### [Task requirements]
Output all of the records exactly as written.

### [Data for processing]
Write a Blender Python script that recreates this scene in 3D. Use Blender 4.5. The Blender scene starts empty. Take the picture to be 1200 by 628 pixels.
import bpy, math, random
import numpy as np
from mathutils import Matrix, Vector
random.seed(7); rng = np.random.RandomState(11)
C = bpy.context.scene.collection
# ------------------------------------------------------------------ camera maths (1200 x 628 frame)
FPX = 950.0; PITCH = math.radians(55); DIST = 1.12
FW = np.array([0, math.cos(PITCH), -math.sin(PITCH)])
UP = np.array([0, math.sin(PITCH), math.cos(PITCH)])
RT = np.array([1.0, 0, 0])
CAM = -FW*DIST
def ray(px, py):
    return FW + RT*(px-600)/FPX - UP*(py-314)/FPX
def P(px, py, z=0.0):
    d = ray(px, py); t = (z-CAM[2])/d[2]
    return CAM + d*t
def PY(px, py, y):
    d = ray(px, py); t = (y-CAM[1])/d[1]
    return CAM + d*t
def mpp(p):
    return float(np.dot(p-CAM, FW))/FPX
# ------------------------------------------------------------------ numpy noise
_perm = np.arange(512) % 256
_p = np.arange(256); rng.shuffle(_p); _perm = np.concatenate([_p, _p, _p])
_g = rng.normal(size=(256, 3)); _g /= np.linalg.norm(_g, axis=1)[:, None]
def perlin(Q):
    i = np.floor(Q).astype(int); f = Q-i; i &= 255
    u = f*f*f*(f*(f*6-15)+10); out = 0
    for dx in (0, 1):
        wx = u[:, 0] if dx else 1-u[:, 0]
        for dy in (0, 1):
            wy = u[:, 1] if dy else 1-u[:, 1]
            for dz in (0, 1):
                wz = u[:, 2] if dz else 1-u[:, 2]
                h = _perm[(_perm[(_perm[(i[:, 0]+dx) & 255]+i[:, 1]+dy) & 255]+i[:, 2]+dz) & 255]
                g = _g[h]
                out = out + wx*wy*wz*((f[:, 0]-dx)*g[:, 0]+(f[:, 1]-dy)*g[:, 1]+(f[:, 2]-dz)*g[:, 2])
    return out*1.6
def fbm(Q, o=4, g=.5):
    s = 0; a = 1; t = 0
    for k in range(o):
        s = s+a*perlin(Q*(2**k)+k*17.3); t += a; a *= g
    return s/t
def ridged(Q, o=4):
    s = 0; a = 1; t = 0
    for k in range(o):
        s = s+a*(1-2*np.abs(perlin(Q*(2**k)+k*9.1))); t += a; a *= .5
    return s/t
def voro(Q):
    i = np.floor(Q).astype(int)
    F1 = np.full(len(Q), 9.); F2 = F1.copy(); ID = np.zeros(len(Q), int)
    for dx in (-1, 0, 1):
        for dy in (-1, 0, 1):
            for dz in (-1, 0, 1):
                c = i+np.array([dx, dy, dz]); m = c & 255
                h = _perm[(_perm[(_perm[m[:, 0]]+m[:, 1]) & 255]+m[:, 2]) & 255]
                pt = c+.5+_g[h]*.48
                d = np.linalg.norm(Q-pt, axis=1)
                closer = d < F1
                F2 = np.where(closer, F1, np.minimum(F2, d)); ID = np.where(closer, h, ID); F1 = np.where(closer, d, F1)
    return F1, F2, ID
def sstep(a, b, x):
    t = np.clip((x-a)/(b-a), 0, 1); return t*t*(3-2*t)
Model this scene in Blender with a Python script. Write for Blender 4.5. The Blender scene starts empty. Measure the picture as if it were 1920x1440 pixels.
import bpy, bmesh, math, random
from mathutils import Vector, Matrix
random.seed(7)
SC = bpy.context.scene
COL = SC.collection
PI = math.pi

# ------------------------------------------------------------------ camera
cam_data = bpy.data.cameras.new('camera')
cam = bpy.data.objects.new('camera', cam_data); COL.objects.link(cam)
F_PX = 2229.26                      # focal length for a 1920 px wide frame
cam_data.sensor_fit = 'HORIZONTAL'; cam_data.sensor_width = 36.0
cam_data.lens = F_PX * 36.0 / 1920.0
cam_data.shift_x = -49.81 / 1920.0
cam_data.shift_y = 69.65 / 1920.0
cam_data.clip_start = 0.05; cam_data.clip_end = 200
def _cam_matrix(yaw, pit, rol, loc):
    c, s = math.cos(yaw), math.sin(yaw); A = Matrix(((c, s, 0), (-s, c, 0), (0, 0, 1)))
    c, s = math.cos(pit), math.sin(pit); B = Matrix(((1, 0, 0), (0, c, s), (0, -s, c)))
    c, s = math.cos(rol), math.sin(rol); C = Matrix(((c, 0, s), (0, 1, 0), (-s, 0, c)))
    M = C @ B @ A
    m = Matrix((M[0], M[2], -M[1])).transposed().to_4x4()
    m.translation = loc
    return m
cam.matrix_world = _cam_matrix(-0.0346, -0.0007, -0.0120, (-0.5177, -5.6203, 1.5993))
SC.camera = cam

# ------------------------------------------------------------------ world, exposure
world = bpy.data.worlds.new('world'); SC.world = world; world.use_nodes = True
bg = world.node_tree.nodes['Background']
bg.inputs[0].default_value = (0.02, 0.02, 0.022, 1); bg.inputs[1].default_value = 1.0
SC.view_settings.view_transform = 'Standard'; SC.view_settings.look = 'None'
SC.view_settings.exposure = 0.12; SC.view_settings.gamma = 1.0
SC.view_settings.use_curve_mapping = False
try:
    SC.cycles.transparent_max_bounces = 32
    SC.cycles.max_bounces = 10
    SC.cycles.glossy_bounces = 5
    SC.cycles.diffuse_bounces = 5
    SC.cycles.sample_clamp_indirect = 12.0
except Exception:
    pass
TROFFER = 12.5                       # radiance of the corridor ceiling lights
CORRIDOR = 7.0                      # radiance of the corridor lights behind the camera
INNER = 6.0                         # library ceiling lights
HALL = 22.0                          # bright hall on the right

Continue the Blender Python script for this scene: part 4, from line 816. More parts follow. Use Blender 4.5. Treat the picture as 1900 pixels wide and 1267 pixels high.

### [The response]
Write a Blender Python script that recreates this scene in 3D. Use Blender 4.5. The Blender scene starts empty. Take the picture to be 1200 by 628 pixels.
import bpy, math, random
import numpy as np
from mathutils import Matrix, Vector
random.seed(7); rng = np.random.RandomState(11)
C = bpy.context.scene.collection
# ------------------------------------------------------------------ camera maths (1200 x 628 frame)
FPX = 950.0; PITCH = math.radians(55); DIST = 1.12
FW = np.array([0, math.cos(PITCH), -math.sin(PITCH)])
UP = np.array([0, math.sin(PITCH), math.cos(PITCH)])
RT = np.array([1.0, 0, 0])
CAM = -FW*DIST
def ray(px, py):
    return FW + RT*(px-600)/FPX - UP*(py-314)/FPX
def P(px, py, z=0.0):
    d = ray(px, py); t = (z-CAM[2])/d[2]
    return CAM + d*t
def PY(px, py, y):
    d = ray(px, py); t = (y-CAM[1])/d[1]
    return CAM + d*t
def mpp(p):
    return float(np.dot(p-CAM, FW))/FPX
# ------------------------------------------------------------------ numpy noise
_perm = np.arange(512) % 256
_p = np.arange(256); rng.shuffle(_p); _perm = np.concatenate([_p, _p, _p])
_g = rng.normal(size=(256, 3)); _g /= np.linalg.norm(_g, axis=1)[:, None]
def perlin(Q):
    i = np.floor(Q).astype(int); f = Q-i; i &= 255
    u = f*f*f*(f*(f*6-15)+10); out = 0
    for dx in (0, 1):
        wx = u[:, 0] if dx else 1-u[:, 0]
        for dy in (0, 1):
            wy = u[:, 1] if dy else 1-u[:, 1]
            for dz in (0, 1):
                wz = u[:, 2] if dz else 1-u[:, 2]
                h = _perm[(_perm[(_perm[(i[:, 0]+dx) & 255]+i[:, 1]+dy) & 255]+i[:, 2]+dz) & 255]
                g = _g[h]
                out = out + wx*wy*wz*((f[:, 0]-dx)*g[:, 0]+(f[:, 1]-dy)*g[:, 1]+(f[:, 2]-dz)*g[:, 2])
    return out*1.6
def fbm(Q, o=4, g=.5):
    s = 0; a = 1; t = 0
    for k in range(o):
        s = s+a*perlin(Q*(2**k)+k*17.3); t += a; a *= g
    return s/t
def ridged(Q, o=4):
    s = 0; a = 1; t = 0
    for k in range(o):
        s = s+a*(1-2*np.abs(perlin(Q*(2**k)+k*9.1))); t += a; a *= .5
    return s/t
def voro(Q):
    i = np.floor(Q).astype(int)
    F1 = np.full(len(Q), 9.); F2 = F1.copy(); ID = np.zeros(len(Q), int)
    for dx in (-1, 0, 1):
        for dy in (-1, 0, 1):
            for dz in (-1, 0, 1):
                c = i+np.array([dx, dy, dz]); m = c & 255
                h = _perm[(_perm[(_perm[m[:, 0]]+m[:, 1]) & 255]+m[:, 2]) & 255]
                pt = c+.5+_g[h]*.48
                d = np.linalg.norm(Q-pt, axis=1)
                closer = d < F1
                F2 = np.where(closer, F1, np.minimum(F2, d)); ID = np.where(closer, h, ID); F1 = np.where(closer, d, F1)
    return F1, F2, ID
def sstep(a, b, x):
    t = np.clip((x-a)/(b-a), 0, 1); return t*t*(3-2*t)
Model this scene in Blender with a Python script. Write for Blender 4.5. The Blender scene starts empty. Measure the picture as if it were 1920x1440 pixels.
import bpy, bmesh, math, random
from mathutils import Vector, Matrix
random.seed(7)
SC = bpy.context.scene
COL = SC.collection
PI = math.pi

# ------------------------------------------------------------------ camera
cam_data = bpy.data.cameras.new('camera')
cam = bpy.data.objects.new('camera', cam_data); COL.objects.link(cam)
F_PX = 2229.26                      # focal length for a 1920 px wide frame
cam_data.sensor_fit = 'HORIZONTAL'; cam_data.sensor_width = 36.0
cam_data.lens = F_PX * 36.0 / 1920.0
cam_data.shift_x = -49.81 / 1920.0
cam_data.shift_y = 69.65 / 1920.0
cam_data.clip_start = 0.05; cam_data.clip_end = 200
def _cam_matrix(yaw, pit, rol, loc):
    c, s = math.cos(yaw), math.sin(yaw); A = Matrix(((c, s, 0), (-s, c, 0), (0, 0, 1)))
    c, s = math.cos(pit), math.sin(pit); B = Matrix(((1, 0, 0), (0, c, s), (0, -s, c)))
    c, s = math.cos(rol), math.sin(rol); C = Matrix(((c, 0, s), (0, 1, 0), (-s, 0, c)))
    M = C @ B @ A
    m = Matrix((M[0], M[2], -M[1])).transposed().to_4x4()
    m.translation = loc
    return m
cam.matrix_world = _cam_matrix(-0.0346, -0.0007, -0.0120, (-0.5177, -5.6203, 1.5993))
SC.camera = cam

# ------------------------------------------------------------------ world, exposure
world = bpy.data.worlds.new('world'); SC.world = world; world.use_nodes = True
bg = world.node_tree.nodes['Background']
bg.inputs[0].default_value = (0.02, 0.02, 0.022, 1); bg.inputs[1].default_value = 1.0
SC.view_settings.view_transform = 'Standard'; SC.view_settings.look = 'None'
SC.view_settings.exposure = 0.12; SC.view_settings.gamma = 1.0
SC.view_settings.use_curve_mapping = False
try:
    SC.cycles.transparent_max_bounces = 32
    SC.cycles.max_bounces = 10
    SC.cycles.glossy_bounces = 5
    SC.cycles.diffuse_bounces = 5
    SC.cycles.sample_clamp_indirect = 12.0
except Exception:
    pass
TROFFER = 12.5                       # radiance of the corridor ceiling lights
CORRIDOR = 7.0                      # radiance of the corridor lights behind the camera
INNER = 6.0                         # library ceiling lights
HALL = 22.0                          # bright hall on the right

Continue the Blender Python script for this scene: part 4, from line 816. More parts follow. Use Blender 4.5. Treat the picture as 1900 pixels wide and 1267 pixels high.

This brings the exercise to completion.